- _Required work_:
Type out the complete listing below word for word, without its pictures.

- _Information shown_:
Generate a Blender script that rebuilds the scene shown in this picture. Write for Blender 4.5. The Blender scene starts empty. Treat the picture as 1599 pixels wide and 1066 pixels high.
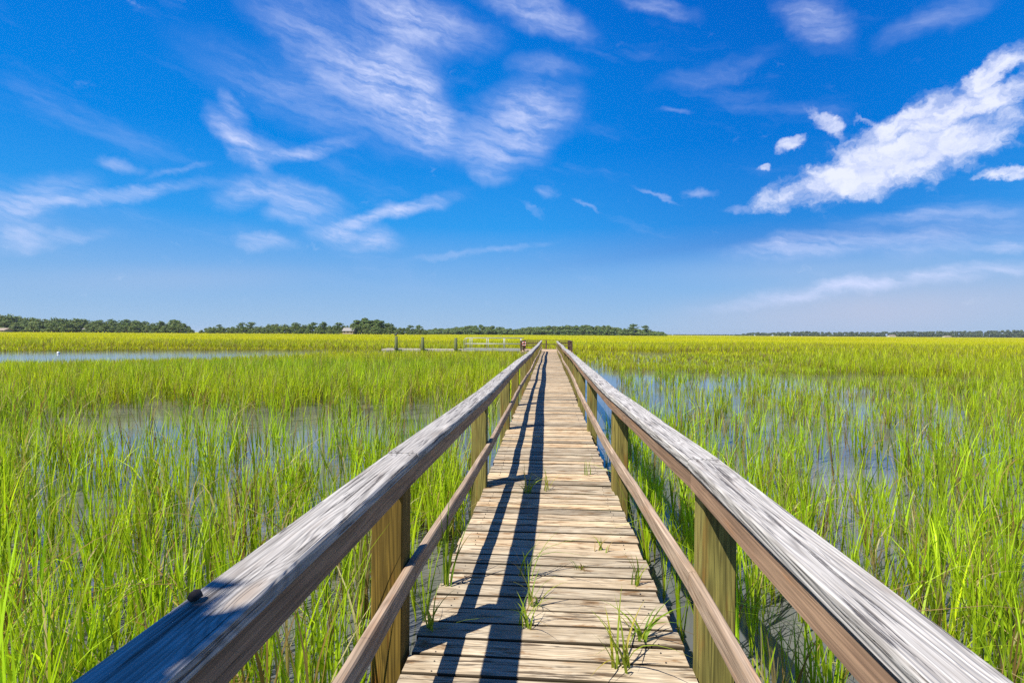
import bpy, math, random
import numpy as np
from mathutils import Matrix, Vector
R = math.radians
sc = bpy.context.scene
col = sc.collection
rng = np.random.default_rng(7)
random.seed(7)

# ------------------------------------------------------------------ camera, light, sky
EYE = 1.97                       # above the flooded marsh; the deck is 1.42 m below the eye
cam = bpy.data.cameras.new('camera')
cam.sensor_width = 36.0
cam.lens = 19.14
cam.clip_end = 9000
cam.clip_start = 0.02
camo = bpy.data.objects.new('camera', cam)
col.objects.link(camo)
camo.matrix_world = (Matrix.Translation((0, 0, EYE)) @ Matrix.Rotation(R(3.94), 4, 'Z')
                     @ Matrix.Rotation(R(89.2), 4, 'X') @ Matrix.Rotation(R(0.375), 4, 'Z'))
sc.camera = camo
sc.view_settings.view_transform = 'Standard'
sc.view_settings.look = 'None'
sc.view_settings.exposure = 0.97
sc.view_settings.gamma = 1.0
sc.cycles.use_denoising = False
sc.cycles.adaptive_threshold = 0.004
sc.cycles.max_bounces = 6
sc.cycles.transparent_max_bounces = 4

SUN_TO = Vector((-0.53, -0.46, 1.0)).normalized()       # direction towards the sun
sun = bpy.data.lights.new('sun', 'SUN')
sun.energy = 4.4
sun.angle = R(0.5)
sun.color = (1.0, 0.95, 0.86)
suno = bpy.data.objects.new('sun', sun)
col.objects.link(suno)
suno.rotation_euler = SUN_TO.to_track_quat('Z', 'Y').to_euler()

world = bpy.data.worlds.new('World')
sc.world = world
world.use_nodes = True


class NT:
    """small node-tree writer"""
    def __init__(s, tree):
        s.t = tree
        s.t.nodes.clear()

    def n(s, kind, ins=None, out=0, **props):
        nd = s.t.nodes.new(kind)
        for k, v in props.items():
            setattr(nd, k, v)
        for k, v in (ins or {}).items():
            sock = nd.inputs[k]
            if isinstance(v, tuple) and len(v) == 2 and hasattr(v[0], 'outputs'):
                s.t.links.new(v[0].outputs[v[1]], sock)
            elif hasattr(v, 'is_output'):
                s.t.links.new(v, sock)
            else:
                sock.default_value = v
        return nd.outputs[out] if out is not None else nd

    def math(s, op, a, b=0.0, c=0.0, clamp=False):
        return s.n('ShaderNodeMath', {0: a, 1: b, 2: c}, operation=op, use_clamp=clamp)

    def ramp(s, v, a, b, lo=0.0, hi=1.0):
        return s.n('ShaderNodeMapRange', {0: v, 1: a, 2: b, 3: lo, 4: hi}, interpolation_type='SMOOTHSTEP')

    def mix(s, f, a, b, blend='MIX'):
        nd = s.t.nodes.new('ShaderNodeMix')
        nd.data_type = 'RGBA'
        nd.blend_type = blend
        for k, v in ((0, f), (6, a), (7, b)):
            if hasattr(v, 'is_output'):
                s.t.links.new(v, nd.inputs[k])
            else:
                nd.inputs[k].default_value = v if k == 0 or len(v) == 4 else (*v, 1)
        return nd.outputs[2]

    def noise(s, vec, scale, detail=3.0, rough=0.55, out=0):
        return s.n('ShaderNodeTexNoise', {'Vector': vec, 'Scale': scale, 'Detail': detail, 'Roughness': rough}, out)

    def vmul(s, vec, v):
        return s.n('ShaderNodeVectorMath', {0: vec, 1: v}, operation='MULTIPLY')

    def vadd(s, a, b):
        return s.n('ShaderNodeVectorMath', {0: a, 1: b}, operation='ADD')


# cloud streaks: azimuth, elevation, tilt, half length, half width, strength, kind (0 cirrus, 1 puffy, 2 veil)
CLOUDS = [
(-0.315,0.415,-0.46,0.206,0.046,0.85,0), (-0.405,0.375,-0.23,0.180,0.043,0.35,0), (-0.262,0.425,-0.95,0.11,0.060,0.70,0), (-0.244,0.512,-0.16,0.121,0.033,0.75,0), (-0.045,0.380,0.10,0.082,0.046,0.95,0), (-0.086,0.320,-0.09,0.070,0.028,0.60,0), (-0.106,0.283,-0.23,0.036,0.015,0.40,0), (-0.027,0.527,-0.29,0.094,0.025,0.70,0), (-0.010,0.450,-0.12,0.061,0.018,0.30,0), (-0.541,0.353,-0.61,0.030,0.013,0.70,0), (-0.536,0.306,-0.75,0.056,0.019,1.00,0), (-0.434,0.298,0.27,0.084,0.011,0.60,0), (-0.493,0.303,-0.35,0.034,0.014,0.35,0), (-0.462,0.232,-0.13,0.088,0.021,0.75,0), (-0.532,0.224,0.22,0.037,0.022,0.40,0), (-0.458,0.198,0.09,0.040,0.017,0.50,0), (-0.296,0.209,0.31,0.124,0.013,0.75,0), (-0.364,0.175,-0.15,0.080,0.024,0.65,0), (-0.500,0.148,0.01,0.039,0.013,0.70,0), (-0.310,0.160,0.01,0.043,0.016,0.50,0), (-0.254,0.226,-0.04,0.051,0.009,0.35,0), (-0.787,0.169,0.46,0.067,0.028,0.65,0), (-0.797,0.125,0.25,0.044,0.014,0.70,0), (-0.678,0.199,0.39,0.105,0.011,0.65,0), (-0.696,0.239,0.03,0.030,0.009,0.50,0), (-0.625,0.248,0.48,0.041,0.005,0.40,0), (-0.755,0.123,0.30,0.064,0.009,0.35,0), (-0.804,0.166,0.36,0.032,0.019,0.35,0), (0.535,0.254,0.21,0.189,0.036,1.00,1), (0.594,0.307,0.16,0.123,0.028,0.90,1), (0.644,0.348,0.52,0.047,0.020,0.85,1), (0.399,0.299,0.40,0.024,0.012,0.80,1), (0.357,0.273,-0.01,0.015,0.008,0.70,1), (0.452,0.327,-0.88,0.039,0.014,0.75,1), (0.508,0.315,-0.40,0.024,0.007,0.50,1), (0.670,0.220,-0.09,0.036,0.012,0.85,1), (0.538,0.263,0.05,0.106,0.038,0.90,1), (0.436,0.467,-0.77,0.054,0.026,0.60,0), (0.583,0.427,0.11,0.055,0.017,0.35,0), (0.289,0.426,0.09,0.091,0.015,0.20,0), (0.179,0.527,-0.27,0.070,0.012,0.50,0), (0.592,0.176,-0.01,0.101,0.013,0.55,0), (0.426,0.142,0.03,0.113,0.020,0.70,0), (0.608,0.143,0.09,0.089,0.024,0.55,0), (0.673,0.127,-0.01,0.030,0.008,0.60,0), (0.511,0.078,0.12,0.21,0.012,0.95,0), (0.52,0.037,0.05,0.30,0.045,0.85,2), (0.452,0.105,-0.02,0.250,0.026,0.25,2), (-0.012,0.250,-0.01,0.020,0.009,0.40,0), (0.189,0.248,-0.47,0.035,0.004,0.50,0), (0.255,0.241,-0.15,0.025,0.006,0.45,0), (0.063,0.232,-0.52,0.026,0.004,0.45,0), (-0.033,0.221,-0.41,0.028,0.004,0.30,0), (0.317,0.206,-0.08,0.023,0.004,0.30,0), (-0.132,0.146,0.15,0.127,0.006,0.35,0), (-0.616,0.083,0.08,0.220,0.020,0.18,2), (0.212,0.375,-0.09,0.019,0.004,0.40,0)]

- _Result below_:
Generate a Blender script that rebuilds the scene shown in this picture. Write for Blender 4.5. The Blender scene starts empty. Treat the picture as 1599 pixels wide and 1066 pixels high.
import bpy, math, random
import numpy as np
from mathutils import Matrix, Vector
R = math.radians
sc = bpy.context.scene
col = sc.collection
rng = np.random.default_rng(7)
random.seed(7)

# ------------------------------------------------------------------ camera, light, sky
EYE = 1.97                       # above the flooded marsh; the deck is 1.42 m below the eye
cam = bpy.data.cameras.new('camera')
cam.sensor_width = 36.0
cam.lens = 19.14
cam.clip_end = 9000
cam.clip_start = 0.02
camo = bpy.data.objects.new('camera', cam)
col.objects.link(camo)
camo.matrix_world = (Matrix.Translation((0, 0, EYE)) @ Matrix.Rotation(R(3.94), 4, 'Z')
                     @ Matrix.Rotation(R(89.2), 4, 'X') @ Matrix.Rotation(R(0.375), 4, 'Z'))
sc.camera = camo
sc.view_settings.view_transform = 'Standard'
sc.view_settings.look = 'None'
sc.view_settings.exposure = 0.97
sc.view_settings.gamma = 1.0
sc.cycles.use_denoising = False
sc.cycles.adaptive_threshold = 0.004
sc.cycles.max_bounces = 6
sc.cycles.transparent_max_bounces = 4

SUN_TO = Vector((-0.53, -0.46, 1.0)).normalized()       # direction towards the sun
sun = bpy.data.lights.new('sun', 'SUN')
sun.energy = 4.4
sun.angle = R(0.5)
sun.color = (1.0, 0.95, 0.86)
suno = bpy.data.objects.new('sun', sun)
col.objects.link(suno)
suno.rotation_euler = SUN_TO.to_track_quat('Z', 'Y').to_euler()

world = bpy.data.worlds.new('World')
sc.world = world
world.use_nodes = True


class NT:
    """small node-tree writer"""
    def __init__(s, tree):
        s.t = tree
        s.t.nodes.clear()

    def n(s, kind, ins=None, out=0, **props):
        nd = s.t.nodes.new(kind)
        for k, v in props.items():
            setattr(nd, k, v)
        for k, v in (ins or {}).items():
            sock = nd.inputs[k]
            if isinstance(v, tuple) and len(v) == 2 and hasattr(v[0], 'outputs'):
                s.t.links.new(v[0].outputs[v[1]], sock)
            elif hasattr(v, 'is_output'):
                s.t.links.new(v, sock)
            else:
                sock.default_value = v
        return nd.outputs[out] if out is not None else nd

    def math(s, op, a, b=0.0, c=0.0, clamp=False):
        return s.n('ShaderNodeMath', {0: a, 1: b, 2: c}, operation=op, use_clamp=clamp)

    def ramp(s, v, a, b, lo=0.0, hi=1.0):
        return s.n('ShaderNodeMapRange', {0: v, 1: a, 2: b, 3: lo, 4: hi}, interpolation_type='SMOOTHSTEP')

    def mix(s, f, a, b, blend='MIX'):
        nd = s.t.nodes.new('ShaderNodeMix')
        nd.data_type = 'RGBA'
        nd.blend_type = blend
        for k, v in ((0, f), (6, a), (7, b)):
            if hasattr(v, 'is_output'):
                s.t.links.new(v, nd.inputs[k])
            else:
                nd.inputs[k].default_value = v if k == 0 or len(v) == 4 else (*v, 1)
        return nd.outputs[2]

    def noise(s, vec, scale, detail=3.0, rough=0.55, out=0):
        return s.n('ShaderNodeTexNoise', {'Vector': vec, 'Scale': scale, 'Detail': detail, 'Roughness': rough}, out)

    def vmul(s, vec, v):
        return s.n('ShaderNodeVectorMath', {0: vec, 1: v}, operation='MULTIPLY')

    def vadd(s, a, b):
        return s.n('ShaderNodeVectorMath', {0: a, 1: b}, operation='ADD')


# cloud streaks: azimuth, elevation, tilt, half length, half width, strength, kind (0 cirrus, 1 puffy, 2 veil)
CLOUDS = [
(-0.315,0.415,-0.46,0.206,0.046,0.85,0), (-0.405,0.375,-0.23,0.180,0.043,0.35,0), (-0.262,0.425,-0.95,0.11,0.060,0.70,0), (-0.244,0.512,-0.16,0.121,0.033,0.75,0), (-0.045,0.380,0.10,0.082,0.046,0.95,0), (-0.086,0.320,-0.09,0.070,0.028,0.60,0), (-0.106,0.283,-0.23,0.036,0.015,0.40,0), (-0.027,0.527,-0.29,0.094,0.025,0.70,0), (-0.010,0.450,-0.12,0.061,0.018,0.30,0), (-0.541,0.353,-0.61,0.030,0.013,0.70,0), (-0.536,0.306,-0.75,0.056,0.019,1.00,0), (-0.434,0.298,0.27,0.084,0.011,0.60,0), (-0.493,0.303,-0.35,0.034,0.014,0.35,0), (-0.462,0.232,-0.13,0.088,0.021,0.75,0), (-0.532,0.224,0.22,0.037,0.022,0.40,0), (-0.458,0.198,0.09,0.040,0.017,0.50,0), (-0.296,0.209,0.31,0.124,0.013,0.75,0), (-0.364,0.175,-0.15,0.080,0.024,0.65,0), (-0.500,0.148,0.01,0.039,0.013,0.70,0), (-0.310,0.160,0.01,0.043,0.016,0.50,0), (-0.254,0.226,-0.04,0.051,0.009,0.35,0), (-0.787,0.169,0.46,0.067,0.028,0.65,0), (-0.797,0.125,0.25,0.044,0.014,0.70,0), (-0.678,0.199,0.39,0.105,0.011,0.65,0), (-0.696,0.239,0.03,0.030,0.009,0.50,0), (-0.625,0.248,0.48,0.041,0.005,0.40,0), (-0.755,0.123,0.30,0.064,0.009,0.35,0), (-0.804,0.166,0.36,0.032,0.019,0.35,0), (0.535,0.254,0.21,0.189,0.036,1.00,1), (0.594,0.307,0.16,0.123,0.028,0.90,1), (0.644,0.348,0.52,0.047,0.020,0.85,1), (0.399,0.299,0.40,0.024,0.012,0.80,1), (0.357,0.273,-0.01,0.015,0.008,0.70,1), (0.452,0.327,-0.88,0.039,0.014,0.75,1), (0.508,0.315,-0.40,0.024,0.007,0.50,1), (0.670,0.220,-0.09,0.036,0.012,0.85,1), (0.538,0.263,0.05,0.106,0.038,0.90,1), (0.436,0.467,-0.77,0.054,0.026,0.60,0), (0.583,0.427,0.11,0.055,0.017,0.35,0), (0.289,0.426,0.09,0.091,0.015,0.20,0), (0.179,0.527,-0.27,0.070,0.012,0.50,0), (0.592,0.176,-0.01,0.101,0.013,0.55,0), (0.426,0.142,0.03,0.113,0.020,0.70,0), (0.608,0.143,0.09,0.089,0.024,0.55,0), (0.673,0.127,-0.01,0.030,0.008,0.60,0), (0.511,0.078,0.12,0.21,0.012,0.95,0), (0.52,0.037,0.05,0.30,0.045,0.85,2), (0.452,0.105,-0.02,0.250,0.026,0.25,2), (-0.012,0.250,-0.01,0.020,0.009,0.40,0), (0.189,0.248,-0.47,0.035,0.004,0.50,0), (0.255,0.241,-0.15,0.025,0.006,0.45,0), (0.063,0.232,-0.52,0.026,0.004,0.45,0), (-0.033,0.221,-0.41,0.028,0.004,0.30,0), (0.317,0.206,-0.08,0.023,0.004,0.30,0), (-0.132,0.146,0.15,0.127,0.006,0.35,0), (-0.616,0.083,0.08,0.220,0.020,0.18,2), (0.212,0.375,-0.09,0.019,0.004,0.40,0)]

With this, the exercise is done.